1999年にシリコンバレーに来た時に最初にびっくりしたのは、いろんな場面で、「それはサステイナブルなのかどうか?」と聞かれることだった。なにか新しいビジネスを始める時でも、新しい拠点を作る時でも、いつでも、それってサステイナブルなの?と問われるのだった。「サステイナブル」は日本語だと「持続可能性」ということなのだろうけれども、実感としては、その状態をずっと続けられる仕組みが用意できるの?あるいは、その状態を欲している人がいて、その状態を提供できる人もいて、なおかつその全体を成り立たせる経済的仕組みが用意できるの?って感じだと思う。需要と供給とその両方を満たす経済的な枠組み。そのうちどれか一つが欠けても継続性を維持できないんだよと。

Techcrunchで、オープンソースの持続可能性という記事を読んだときに、あぁそういえば、そういう考え方はシリコンバレーに来て初めて意識的に持つようになったなと感慨深かった。

オープンソースが本当にサステイナブルになれるのかどうか?こうした問いかけが存在することは、逆に言えばオープンソースがいまだサステイナブルな基盤を持っていないことの証だと思う。

この課題については、Nadia Eghbalが2016年の6月に、Roads and Bridges「道路と橋」という記念碑的なリサーチをしているけれど、それを敷衍して、「ではサステイナブルなオープンソースプロジェクトはどういう条件を持つんだろう」いう考察をしたAndrew NesbittのMediumの記事があるので、今日はそれを読んでみたい。

Over the past couple years, thanks in part to Nadia Eghbal’s Roads and Bridges report, the world is starting to see the need for long-term sustainability in key open source projects that are the foundation of the ecosystems that our society relies on.

「ここ数年、Nadia Eghbalの「道路と橋」報告書のおかげで、私たちの社会の基盤となっている主要なオープンソースプロジェクトが、長期的に持続可能になる経済的な仕組みが必要だとの認識が広まっています。」

とはいうもの、今行われている様々なオープンソースへの支援には課題があるとAndrewは言う、

The key thing for me is that many of these models don’t actually support the project directly. Often the time invested in open source project development is paid for with the money left over after delivering something else you sold.

「私にとって重要なのは、これらの支援の多くがプロジェクトを直接サポートしていないということです。しばしば、オープンソースプロジェクトへの支援は、あなたが販売した、他の何かを提供した後に残された資金で支払われます。」

どうしても今のオープンソースへの支援は、資本の余剰からになってしまう、それではいつまでたってもサステイナブルにはならないのではないか?というのがAndrewの問題意識。
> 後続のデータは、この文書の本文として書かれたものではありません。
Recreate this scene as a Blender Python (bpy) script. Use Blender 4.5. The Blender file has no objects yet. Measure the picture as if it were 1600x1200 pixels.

So I decided to articulate what a successful, sustainable open source project looks like, including what kinds of work do people do on it, and what kind of community of users and contributors it has. Then with that as an end point, we can work backwards to figure out how to bring that world to life.

「なので私は、成功したサステイナブルなオープンソースプロジェクトがどんな種類の労力で成り立っているのか、どのようなコミュニティのユーザーや貢献者がいるのかなどを明らかにすることにしました。その場所から逆向きにたどることで、サステイナブルな仕組みを実現することができるのではないかと考えたのです。」

とした上で、Andrewは、「Governance」「Documentation」「Code Quality」「Support」「Ecosystem Collaboration」など十個の条件を挙げていく。

It shouldn’t be too surprising that almost all of those attributes are also attributes of a successful software business. Every sustainable open source project ends up being run like a business in some ways, even if there aren’t any stakeholders that want to profit from it directly. In fact every successful open source project is a business. It’s just there are no paying customers.

「こうした条件のほとんどすべてが、成功したソフトウェアビジネスの条件でもあるということは驚くべきことではありません。すべてのサステイナブルなオープンソースプロジェクトは、たとえそこから直接利益を得ているステークホルダーがいなくても、何らかの形でビジネスのように実行されることになります。事実上、すべての成功したオープンソースプロジェクトはビジネスです。ただ直接費用を支払っている顧客がいないだけです。」

オープンソース、あるいはそのもとになったフリーソフトウエアは、本質的に、社会思想なのだと思う。そこで生み出される富は、経済思想での富とは異なった位相にあるものだ。社会思想的な富と、経済思想の貨幣価値で表される富とのかけはしがかけられるのかどうか。さらにそれが継続的に維持できるのかどうか。それはいまだにわれわれに投げかけられた大きな問いなのだと思う。